Exercise: State the number of lines that contain "Measure", with no other text.

# Start of Raw data

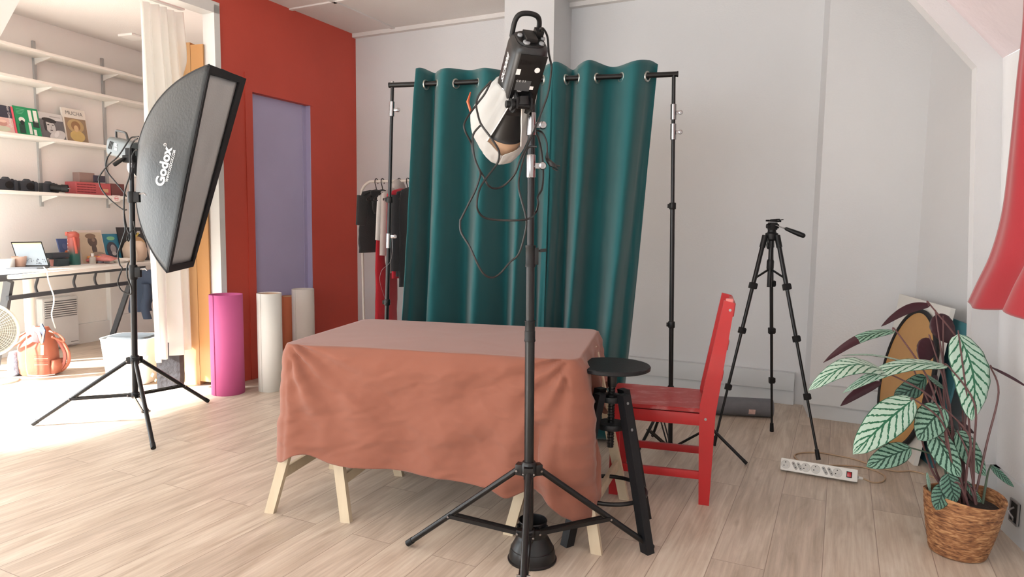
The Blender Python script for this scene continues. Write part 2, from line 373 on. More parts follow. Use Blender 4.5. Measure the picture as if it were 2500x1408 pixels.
def knob(root, c, d, up, L, r, m=m_chr, mh=None):
    """clamp with a sideways T knob; c on the pole axis"""
    d = V(d).normalized(); b = B(); b.obox(c+d*L*.45, d*L*.45, d.cross(up).normalized()*r*.5, V(up)*r*.8, r*.15)
    k = b.go('clamp', m, root)
    b = B(); q = c+d*L; v = (EYE-q).normalized(); v.z = 0; v.normalize()
    b.lathe([(r*.6, -r), (r*.95, -r*.7), (r*1.15, 0), (r*.95, r*.9), (r*.5, r)], q, v, 20); b.lathe([(r*.45, r*.8), (r*.4, r*1.35)], q, v, 12)
    b.go('knob', mh or m, k)
# front stand (spot light)
f1 = G(995, 1333); f2 = G(1592, 1343)
c = flat(D(1291, 1300, 2.375)); c.z = 0
f3 = V((c.x+.0, c.y-.575, 0)); f3 = V((.035, 1.83, 0))
top = D(1298, 222, c.y+.0)
st = thing('light_stand', 'tall black light stand with chrome clamps standing in front of the cloth-covered table', 'light stand', c)
def PC(z): return c+(top-c)*(z/top.z)
tripod_base(st, top, c, [f1, f2, f3], G(1291, 1155, 0).z+H-(1155-552)/F*c.y, H-(1330-552)/F*c.y, .019, .0115, mid=.6)
def zy(y): return H-(y-551.5)/F*c.y
b = B(); b.rod(PC(.1), PC(zy(785)), .0175, 24); b.go('pole', m_blk, st)
b = B(); b.rod(PC(zy(790)), PC(zy(600)), .0150, 24); b.go('pole', m_blk, st)
b = B(); b.rod(PC(zy(605)), PC(zy(232)), .0125, 24); b.go('pole', m_blk, st)
b = B(); z0 = zy(836); z1 = zy(784); b.lathe([(.0195, z0), (.0205, z0+.004), (.019, z0+.01), (.019, (z0+z1)/2), (.0178, (z0+z1)/2+.001), (.0178, z1-.008), (.0195, z1-.004), (.0195, z1)], PC(0), top-c, 28); b.go('pole_collar', m_blkp, st)
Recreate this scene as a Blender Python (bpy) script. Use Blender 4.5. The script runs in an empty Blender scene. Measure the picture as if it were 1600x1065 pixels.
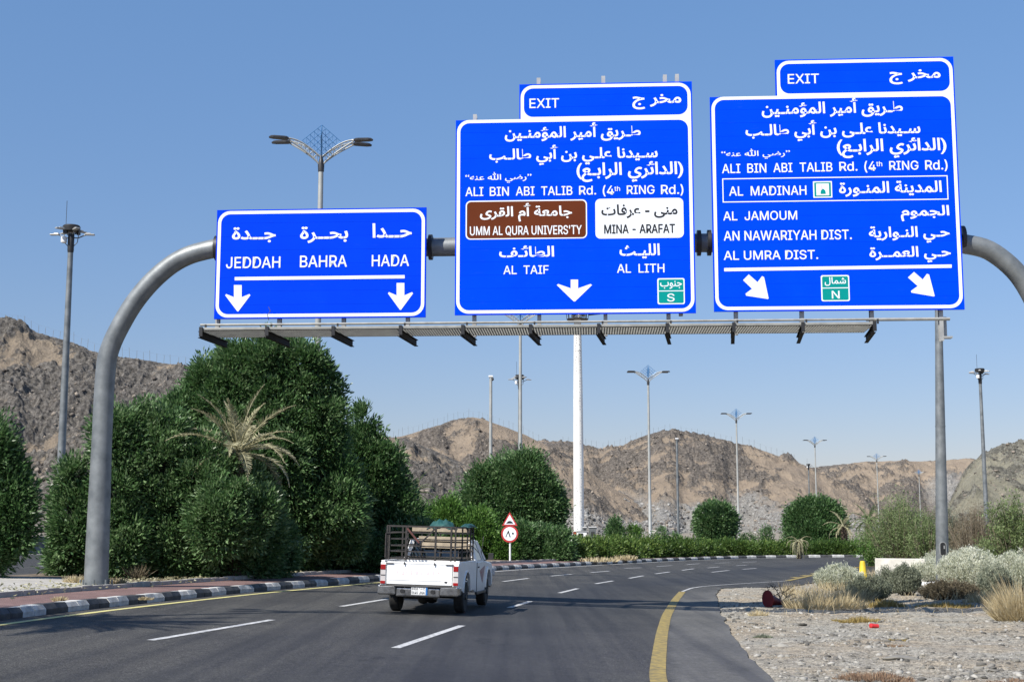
import bpy, math, random
import numpy as np
from mathutils import Vector, Matrix

# ------------------------------------------------------------------ camera, world, sun
F = 2165.0; PITCH = math.radians(7.885); EYE = 1.65
SC = bpy.context.scene
COL = SC.collection
cam_d = bpy.data.cameras.new('camera'); cam = bpy.data.objects.new('camera', cam_d); COL.objects.link(cam)
cam_d.sensor_width = 36.0; cam_d.lens = 36.0 * F / 1600.0
cam_d.clip_start = 0.1; cam_d.clip_end = 6000.0
cam.location = (0, 0, EYE); cam.rotation_euler = (math.pi / 2 + PITCH, 0, 0)
SC.camera = cam

SUN_DIR = Vector((0.62, 0.68, -1.0)).normalized()      # the way the light travels
W = bpy.data.worlds.new('World'); SC.world = W; W.use_nodes = True
nt = W.node_tree
bg = nt.nodes['Background']
sky = nt.nodes.new('ShaderNodeTexSky'); sky.sky_type = 'NISHITA'; sky.sun_disc = False
to_sun = -SUN_DIR
sky.sun_elevation = math.asin(to_sun.z)
sky.sun_rotation = math.atan2(to_sun.x, to_sun.y)
sky.air_density = 1.0; sky.dust_density = 0.25; sky.ozone_density = 3.2; sky.altitude = 300
hs = nt.nodes.new('ShaderNodeHueSaturation'); hs.inputs['Saturation'].default_value = 1.09
# the haze-free desert sky is a little more violet towards the horizon, all the way round
tcw = nt.nodes.new('ShaderNodeTexCoord'); sxw = nt.nodes.new('ShaderNodeSeparateXYZ'); nt.links.new(tcw.outputs['Generated'], sxw.inputs[0])
rw = nt.nodes.new('ShaderNodeValToRGB'); nt.links.new(sxw.outputs[2], rw.inputs[0])
rw.color_ramp.elements[0].position = 0.0; rw.color_ramp.elements[0].color = (0.52, 0.435, 0.50, 1)
rw.color_ramp.elements[1].position = 0.40; rw.color_ramp.elements[1].color = (1, 1, 1, 1)
mw = nt.nodes.new('ShaderNodeMix'); mw.data_type = 'RGBA'; mw.blend_type = 'MULTIPLY'; mw.inputs[0].default_value = 1.0
nt.links.new(sky.outputs[0], hs.inputs['Color']); nt.links.new(hs.outputs[0], mw.inputs[6]); nt.links.new(rw.outputs[0], mw.inputs[7]); nt.links.new(mw.outputs[2], bg.inputs[0])
bg.inputs[1].default_value = 0.108
sl = bpy.data.lights.new('sun', 'SUN'); so = bpy.data.objects.new('sun', sl); COL.objects.link(so)
sl.energy = 4.5; sl.angle = math.radians(0.5); sl.color = (1.0, 0.95, 0.88)
so.rotation_euler = SUN_DIR.to_track_quat('-Z', 'Y').to_euler()
so.location = (0, 0, 60)
SC.view_settings.view_transform = 'Standard'; SC.view_settings.look = 'None'
SC.view_settings.gamma = 1.0; SC.view_settings.use_curve_mapping = False
SC.view_settings.exposure = 0.60
SC.cycles.max_bounces = 6; SC.cycles.transparent_max_bounces = 6

R = random.Random(7)
RN = np.random.default_rng(11)

# ------------------------------------------------------------------ the lie of the land
def smclamp(x, a, b, w):
    sp = lambda t: w * np.logaddexp(0, t / w)
    return a + sp(x - a) - sp(x - b)
def gz(x, y):
    return -0.035 * smclamp(x, -35, 8, 2.5) + 0.006 * (smclamp(y, 40, 420, 8.) - 40)
def ray(px, py):
    u = (px - 800) / F; v = (532.5 - py) / F
    c, s = math.cos(PITCH), math.sin(PITCH)
    return (u, c - v * s, s + v * c)
def G(px, py, off=0.0):
    d = ray(px, py)
    f = lambda t: EYE + d[2] * t - float(gz(d[0] * t, d[1] * t)) - off
    t = 2.0
    while t < 3000 and f(t) > 0: t *= 1.02
    lo, hi = t / 1.02, t
    for _ in range(30):
        m = (lo + hi) / 2
        if f(m) > 0: lo = m
        else: hi = m
    return np.array([d[0] * lo, d[1] * lo])
def P(px, py, y):
    d = ray(px, py); t = y / d[1]
    return np.array([d[0] * t, y, EYE + d[2] * t])

# ------------------------------------------------------------------ noise
def _h(ix, iy, seed):
    n = (ix.astype(np.int64) * 374761393 + iy.astype(np.int64) * 668265263 + seed * 1442695041) & 0xffffffff
    n = ((n ^ (n >> 13)) * 1274126177) & 0xffffffff
    return ((n ^ (n >> 16)) & 0xffff) / 65535.0
def vnoise(x, y, seed=0):
    x = np.asarray(x, float); y = np.asarray(y, float)
    ix = np.floor(x); iy = np.floor(y); fx = x - ix; fy = y - iy
    ix = ix.astype(np.int64); iy = iy.astype(np.int64)
    fx = fx * fx * fx * (fx * (fx * 6 - 15) + 10); fy = fy * fy * fy * (fy * (fy * 6 - 15) + 10)
    a = _h(ix, iy, seed); b = _h(ix + 1, iy, seed); c = _h(ix, iy + 1, seed); d = _h(ix + 1, iy + 1, seed)
    return (a + (b - a) * fx) * (1 - fy) + (c + (d - c) * fx) * fy
def fbm(x, y, seed=0, oct=4, lac=2.03, gain=0.5):
    s = 0; a = 1; t = 0
    for i in range(oct):
        s = s + a * vnoise(x, y, seed + i * 17); t += a
        a *= gain; x = x * lac + 13.7; y = y * lac + 5.1
    return s / t
def ridged(x, y, seed=0, oct=4, gain=0.55):
    s = 0; a = 1; t = 0
    for i in range(oct):
        s = s + a * (1 - np.abs(2 * vnoise(x, y, seed + i * 31) - 1)); t += a
        a *= gain; x = x * 2.1 + 3.3; y = y * 2.1 + 9.1
    return s / t

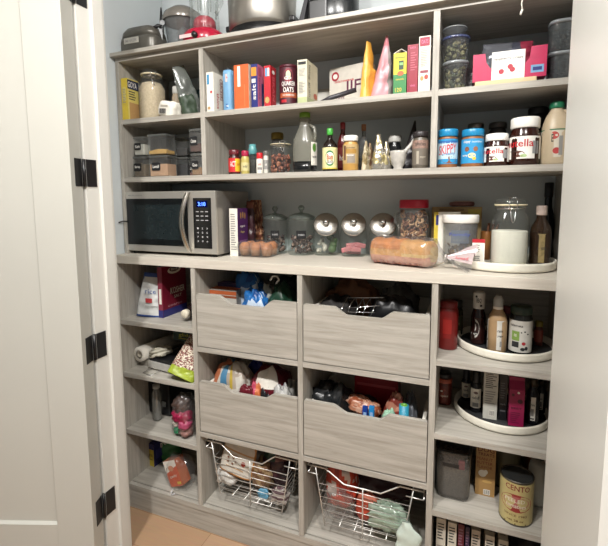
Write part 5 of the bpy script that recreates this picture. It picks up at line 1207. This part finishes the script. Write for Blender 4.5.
# lower left drawer
z3 = ZR2 + .0265
def snackf(a, b, c):
    n = noise.noise(Vector((b * 2.5, a * 5, 3)))
    if b < -.55: return K('b26a48', .4)
    if .0 < b < .28 and a > .5: return K('b39a3c', .4)
    if -.4 < b < -.15 and a > .45: return K('4a7ea0', .4)
    return K('c3beb4', .35) if n > -.2 else K('a79a8d', .35)
pk('snack_bag', 'white snack bag with coloured stripes at the left of the lower left drawer', 233, 362, .11, (.17, .12, 0), snackf, 111, z3, amp=.18)
def marf(a, b, c):
    return PAPER if (a > .62 and -.55 < b < .55 and c < .5) else K('5a1420', .3)
o = pk('coffee_bag', 'glossy maroon bag with white barcode label lying in the lower left drawer', 272, 366, .145, (.17, .14, 0), marf, 112, z3, amp=.14)
pk('blue_bag', 'bright blue packet at the back of the lower left drawer', 256, 361, .245, (.09, .07, 0), lambda *a: K('1c2f86', .35), 113, z3, amp=.25)
pk('snack_bag', 'dark maroon packet lying at the front centre of the lower left drawer', 246, 386, .06, (.08, .05, 0), lambda a, b, c: K('3a1018', .3) if a < .7 else K('611824', .3), 114, z3, amp=.25)
pk('candy_bag', 'small packet with orange and pink picture at the front of the lower left drawer', 256.5, 384, .075, (.055, .05, 0), lambda a, b, c: K('c26a3c', .4) if b > 0 else K('b0405a', .4), 115, z3, amp=.25)
pk('black_bag', 'small black shiny packet beside the orange picture packet', 268, 386, .09, (.055, .05, 0), lambda *a: K('232427', .25), 116, z3, amp=.3)
pk('plastic_bag', 'white lettered plastic packet at the right front of the lower left drawer', 282, 386, .07, (.075, .06, 0), lambda a, b, c: K('b5b4b1', .35) if int(a * 14) % 3 else K('77777a', .4), 117, z3, amp=.25)
pk('plastic_bag', 'grey translucent packet at the right end of the lower left drawer', 291, 381, .15, (.06, .10, 0), lambda *a: K('8b8a86', .35), 118, z3, amp=.25)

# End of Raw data

Task output: 2